Los libros de la buena memoria
Jakob Mendel tiene una memoria infinita; es una memoria específica para los libros, las ediciones, los detalles bibliográficos. Todo su talento para recordar se vuelca allí: su cerebro es el mayor catálogo del mundo, siempre dispuesto a engordar esa larga lista de títulos, un don que accede a compartir con todos los que se acercan a su mesa del café Gluck en Viena. Es 1915 y Mendel no registra nada de lo que pasa a su alrededor, ni siquiera que hay guerra o que su condición de judío lo pone en riesgo. Este es el centro del clásico y hermoso relato de Stefan Zweig Mendel, el de los libros, escrito en 1929 y una curiosidad, porque es una especie de preanuncio del Funes, el memorioso que Borges publicaría por primera vez en 1942, justo –otra curiosidad- el año de la muerte de Zweig. Mientras Mendel solo tiene una memoria vinculada a todos los libros del mundo y puede perder su vida por no prestar atención a otra cosa, la memoria de Funes lo abarca todo, permanentemente y sin descanso. No hay nada en el universo (concreto y abstracto) que Ireneo Funes deje de registrar desde su cama. Mendel no mira nada fuera del albergue de una página; Funes, en cambio, lo absorbe todo y enferma por no poder olvidar.
Mendel no mira nada fuera del albergue de una página; Funes, en cambio, lo absorbe todo
Mendel y Funes son casos extremos, los mortales nos movemos con otros parámetros aunque solemos hacernos las mismas preguntas.
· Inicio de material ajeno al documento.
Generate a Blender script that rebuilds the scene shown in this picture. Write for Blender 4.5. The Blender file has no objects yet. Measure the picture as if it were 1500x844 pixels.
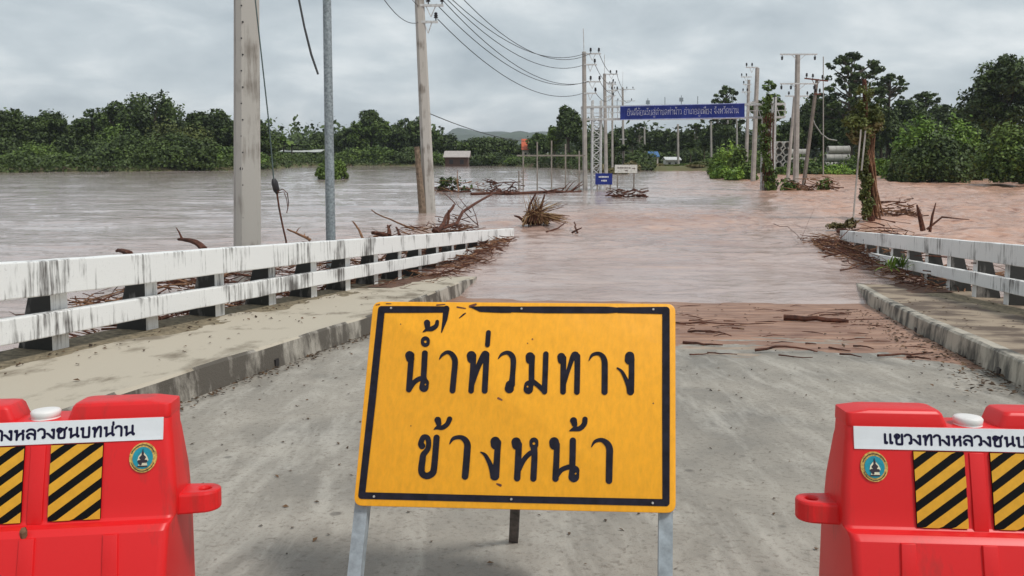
import bpy, bmesh, math, random
import numpy as np
from mathutils import Vector, Matrix, noise as mnoise
R = math.radians
random.seed(7)
rng = np.random.default_rng(7)
scene = bpy.context.scene
COL = scene.collection

# ------------------------------------------------------------------ camera
CAM_H = 2.9                      # eye above the flood water (water surface is z = 0)
PITCH = R(4.5)
F_PX, CX, HY = 1200.0, 750.0, 226.0
PY0 = HY + F_PX * math.tan(PITCH)
cam_d = bpy.data.cameras.new('camera')
cam = bpy.data.objects.new('camera', cam_d)
COL.objects.link(cam)
scene.camera = cam
cam.location = (0, 0, CAM_H)
cam.rotation_euler = (R(90) - PITCH, 0, 0)
cam_d.sensor_width = 36
cam_d.lens = 36 * F_PX / 1500
cam_d.shift_y = -(422 - PY0) / 1500
cam_d.clip_start = 0.1
cam_d.clip_end = 20000

# ------------------------------------------------------------------ world, sun, exposure
SUN_EL, SUN_AZ = R(54), R(128)   # azimuth clockwise from +Y: the veiled sun is to the right, a little behind the photographer
world = bpy.data.worlds.new('World')
scene.world = world
world.use_nodes = True
wn, wl = world.node_tree.nodes, world.node_tree.links
wn.clear()
def N(nodes, kind, **kw):
    n = nodes.new(kind)
    for k, v in kw.items():
        setattr(n, k, v)
    return n
w_out = N(wn, 'ShaderNodeOutputWorld')
w_bg = N(wn, 'ShaderNodeBackground')
w_bg.inputs['Strength'].default_value = 0.066
sky = N(wn, 'ShaderNodeTexSky')
sky.sky_type = 'NISHITA'
sky.sun_disc = False
sky.sun_elevation = SUN_EL
sky.sun_rotation = SUN_AZ
sky.air_density = 1.0
sky.dust_density = 3.0
tc = N(wn, 'ShaderNodeTexCoord')
sep = N(wn, 'ShaderNodeSeparateXYZ')
wl.new(tc.outputs['Generated'], sep.inputs[0])
# cloud layer: direction projected on a flat cloud deck
zc = N(wn, 'ShaderNodeMath', operation='MAXIMUM'); zc.inputs[1].default_value = 0.0
wl.new(sep.outputs['Z'], zc.inputs[0])
za = N(wn, 'ShaderNodeMath', operation='ADD'); za.inputs[1].default_value = 0.30
wl.new(zc.outputs[0], za.inputs[0])
dx = N(wn, 'ShaderNodeMath', operation='DIVIDE'); dy = N(wn, 'ShaderNodeMath', operation='DIVIDE')
wl.new(sep.outputs['X'], dx.inputs[0]); wl.new(za.outputs[0], dx.inputs[1])
wl.new(sep.outputs['Y'], dy.inputs[0]); wl.new(za.outputs[0], dy.inputs[1])
cmb = N(wn, 'ShaderNodeCombineXYZ')
wl.new(dx.outputs[0], cmb.inputs['X']); wl.new(dy.outputs[0], cmb.inputs['Y'])
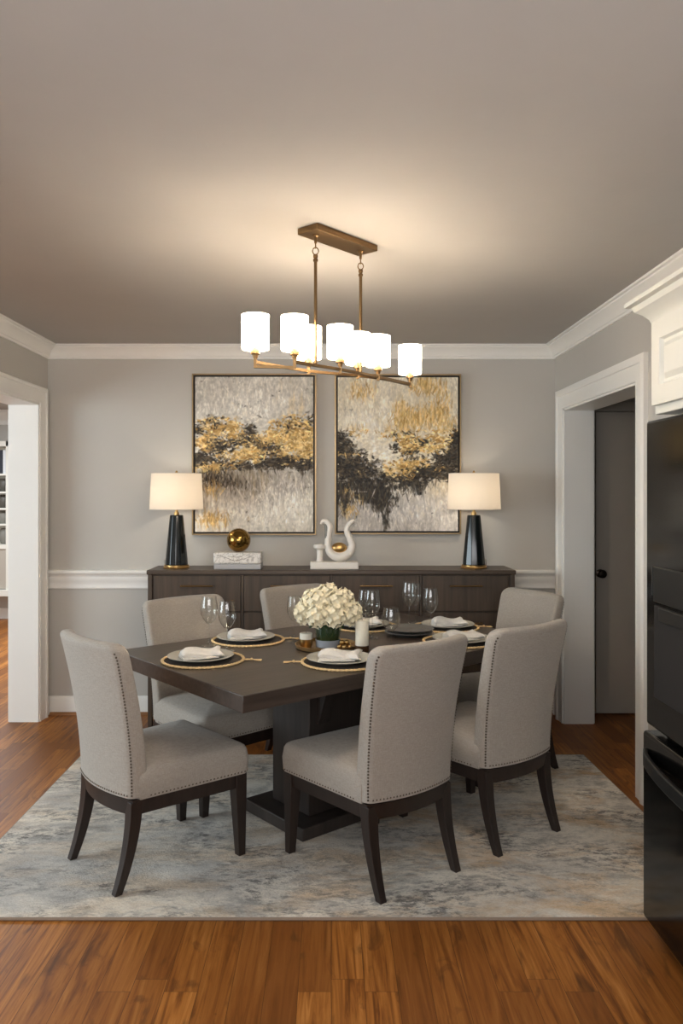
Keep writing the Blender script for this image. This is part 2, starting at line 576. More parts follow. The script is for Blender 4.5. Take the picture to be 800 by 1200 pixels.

Todos querríamos borrar los malos momentos y dejar en la película de nuestra vida solo esos espacios de felicidad y placer que nos marcaron. No conozco a nadie que no haya querido en algún momento suprimir para siempre un rostro asociado al dolor, como ocurría en Eterno resplandor de una mente sin recuerdos, acaso el filme más triste de la historia. Pero no podemos. “Recordar es un proceso de total reconstrucción”, explica el científico Pedro Bekinschtein en su ultra recomendable 100% memoria, en donde procura explicarnos, a través de ejemplos cotidianos y entretenidos, lo que tantas veces nos preguntamos: por qué la memoria insiste en llevarnos a cierto lugar.
No conozco a nadie que no haya querido en algún momento suprimir para siempre un rostro asociado al dolor
Es feriado y estoy sentada a la hora del crepúsculo en la casa de mis tíos. Me veo en este living a los 13, con mis pantalones celestes de piel de durazno tratando de meterme a bailar entre los amigos de mi prima, durante su fiesta de 15. Vuelvo a escuchar a mis tíos, se están yendo. ¿Qué será más saludable a cierta edad: intentar retenerlo todo como Funes o concentrarse en un puro objeto de deseo y dejar afuera el resto, como Mendel? Me levanto del sillón impulsada por un recuerdo abrupto. Acá, en este mismo rincón, me paraba cada vez que veníamos de visita. De esta biblioteca leí a escondidas las primeras escenas de sexo en Las tumbas, de Enrique Medina; de acá tomé prestado Boquitas pintadas, de Puig, que leí de un tirón durante los días de duelo por la muerte de Perón, en 1974. De acá, también, me estoy llevando Carta abierta a Buenos Aires violento, de Eduardo Gudiño Kieffer, otro de mis primeros libros elegidos sin tutela. Me llevo este libro y me llevo también dos fuentes de acero inoxidable, copas y algunas botellas de vino porque mis tíos, con más de 80 años, se decidieron a empezar de nuevo en Israel, donde vive mi prima, la misma que festejó sus 15 en este living.
Con absoluto criterio, mi tía define a quién darle esas cosas que durante tanto tiempo guardó en placares, estanterías y cajones. Pese al esfuerzo que significa dejar la casa en la que pasaron su vida, los veo más vitales y activos que muchas personas más jóvenes que ellos. Los veo desprenderse de cosas que acumularon durante décadas y aunque están tristes siento, me hacen sentir, que para ellos es también una liberación esta limpieza obligada que los hace viajar a un futuro nuevo sin la mochila del tiempo encima. Saben que los objetos no son los recuerdos. Saben que quitarlos de la vista no apagará la memoria.